As he is calling his children to come inside for the night, he describes the night as a “night in disguise” (6-9). I can see this as a metaphor for growing up. Your childhood is the purest and more fun years of your life, as the sun goes down and the night approaches, a new day is to follow. If a new day is to follow, that means you are another day older and another day closer to adulthood. Thus, the night is not just a time to alternate into the next day, though it is the beginning of a anew day, meaning you are becoming older.
I see this text as more of a reflection of his childhood and his own children remind him of his unpleasant childhood. However, why is it called “Nurses Song”? A nurse always provides care regardless of the circumstance; nurses tend to have a motherly essence. Therefore, I think in many ways, regardless of Blake’s unfortunate childhood, he will still provide care to his children because he cares for them and only wants the best for them. Rather he is speaking from experience in that he knows what a lousy childhood feels like and he does not want that for his children.
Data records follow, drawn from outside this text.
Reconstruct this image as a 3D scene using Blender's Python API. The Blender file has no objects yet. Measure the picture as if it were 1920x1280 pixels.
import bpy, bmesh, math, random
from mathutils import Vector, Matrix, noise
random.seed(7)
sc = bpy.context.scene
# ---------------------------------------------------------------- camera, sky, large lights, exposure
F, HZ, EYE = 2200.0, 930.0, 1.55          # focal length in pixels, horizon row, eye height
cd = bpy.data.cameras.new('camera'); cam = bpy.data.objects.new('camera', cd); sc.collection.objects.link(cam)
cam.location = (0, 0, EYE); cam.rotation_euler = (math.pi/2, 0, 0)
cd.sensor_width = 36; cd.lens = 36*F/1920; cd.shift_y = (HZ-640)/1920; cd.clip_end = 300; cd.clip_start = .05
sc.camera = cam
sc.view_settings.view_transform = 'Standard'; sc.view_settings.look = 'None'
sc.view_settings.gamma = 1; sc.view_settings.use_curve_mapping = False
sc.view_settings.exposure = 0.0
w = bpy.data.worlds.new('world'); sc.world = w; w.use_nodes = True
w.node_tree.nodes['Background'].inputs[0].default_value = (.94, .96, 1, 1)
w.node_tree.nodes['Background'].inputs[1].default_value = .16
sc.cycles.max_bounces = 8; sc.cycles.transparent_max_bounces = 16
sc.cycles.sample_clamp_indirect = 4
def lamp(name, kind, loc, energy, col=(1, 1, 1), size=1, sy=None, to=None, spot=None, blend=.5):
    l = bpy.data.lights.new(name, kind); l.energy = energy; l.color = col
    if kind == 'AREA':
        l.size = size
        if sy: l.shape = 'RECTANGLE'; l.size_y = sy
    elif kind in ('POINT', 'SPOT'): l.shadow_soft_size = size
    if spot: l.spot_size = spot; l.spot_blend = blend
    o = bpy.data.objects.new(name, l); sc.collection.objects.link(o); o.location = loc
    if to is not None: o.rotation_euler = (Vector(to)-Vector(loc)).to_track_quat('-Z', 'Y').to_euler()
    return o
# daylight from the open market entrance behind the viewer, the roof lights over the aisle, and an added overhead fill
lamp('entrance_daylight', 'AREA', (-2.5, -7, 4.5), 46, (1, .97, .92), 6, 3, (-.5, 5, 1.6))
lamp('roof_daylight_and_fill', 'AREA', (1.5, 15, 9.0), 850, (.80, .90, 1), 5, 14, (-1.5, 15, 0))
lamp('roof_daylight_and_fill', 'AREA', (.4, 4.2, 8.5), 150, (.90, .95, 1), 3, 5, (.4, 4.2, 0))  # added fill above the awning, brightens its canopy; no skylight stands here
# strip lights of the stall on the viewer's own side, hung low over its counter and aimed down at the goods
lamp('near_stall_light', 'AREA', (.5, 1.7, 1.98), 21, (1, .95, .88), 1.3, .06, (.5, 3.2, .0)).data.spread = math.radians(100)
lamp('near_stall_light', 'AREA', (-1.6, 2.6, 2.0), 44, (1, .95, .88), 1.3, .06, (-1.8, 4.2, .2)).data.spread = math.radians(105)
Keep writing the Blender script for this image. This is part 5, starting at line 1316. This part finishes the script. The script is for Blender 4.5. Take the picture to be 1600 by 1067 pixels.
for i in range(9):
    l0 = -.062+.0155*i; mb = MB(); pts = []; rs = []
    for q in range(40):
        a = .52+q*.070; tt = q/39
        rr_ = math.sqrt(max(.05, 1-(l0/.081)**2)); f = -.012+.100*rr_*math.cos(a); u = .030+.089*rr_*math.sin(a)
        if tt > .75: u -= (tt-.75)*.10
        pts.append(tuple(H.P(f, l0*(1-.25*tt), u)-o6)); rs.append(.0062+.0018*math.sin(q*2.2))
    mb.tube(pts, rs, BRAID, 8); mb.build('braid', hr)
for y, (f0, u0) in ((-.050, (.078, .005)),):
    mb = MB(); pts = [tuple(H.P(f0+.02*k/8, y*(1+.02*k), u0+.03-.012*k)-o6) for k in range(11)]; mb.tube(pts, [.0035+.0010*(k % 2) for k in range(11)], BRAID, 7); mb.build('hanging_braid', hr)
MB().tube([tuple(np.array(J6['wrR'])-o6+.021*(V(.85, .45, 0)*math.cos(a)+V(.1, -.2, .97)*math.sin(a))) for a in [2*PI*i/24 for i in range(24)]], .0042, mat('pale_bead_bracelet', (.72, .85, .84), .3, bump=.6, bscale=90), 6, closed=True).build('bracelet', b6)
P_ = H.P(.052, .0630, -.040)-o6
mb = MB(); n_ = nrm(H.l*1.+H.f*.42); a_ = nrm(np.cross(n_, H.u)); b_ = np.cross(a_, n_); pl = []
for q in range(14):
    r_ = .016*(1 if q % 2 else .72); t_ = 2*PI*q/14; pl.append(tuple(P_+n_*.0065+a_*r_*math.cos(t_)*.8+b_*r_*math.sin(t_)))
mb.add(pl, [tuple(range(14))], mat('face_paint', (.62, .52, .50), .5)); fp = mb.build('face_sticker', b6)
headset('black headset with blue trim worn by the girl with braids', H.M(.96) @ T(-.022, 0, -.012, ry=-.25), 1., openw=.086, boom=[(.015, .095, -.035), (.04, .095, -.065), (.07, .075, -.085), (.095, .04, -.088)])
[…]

I definitely thought of a mother speaking to her children when I read this poem, also. It completely makes sense that Blake would write about the negativity of his childhood, as well as the scary thought that every day is a step closer to adulthood. Since this poem is from Songs of Experience, he puts a clearer emphasis on the negative than he would if it were in Songs of Innocence. We can tell this from reading the Innocence version of “Nurse’s Song”–the poem appears on the outside to be lighthearted and happy, and he talks about how wonderful it is to play all day and then go to bed and play more the next day. The Experience version just emphasizes those negative underlying themes (the narrator says the kids”wasted” the day in play).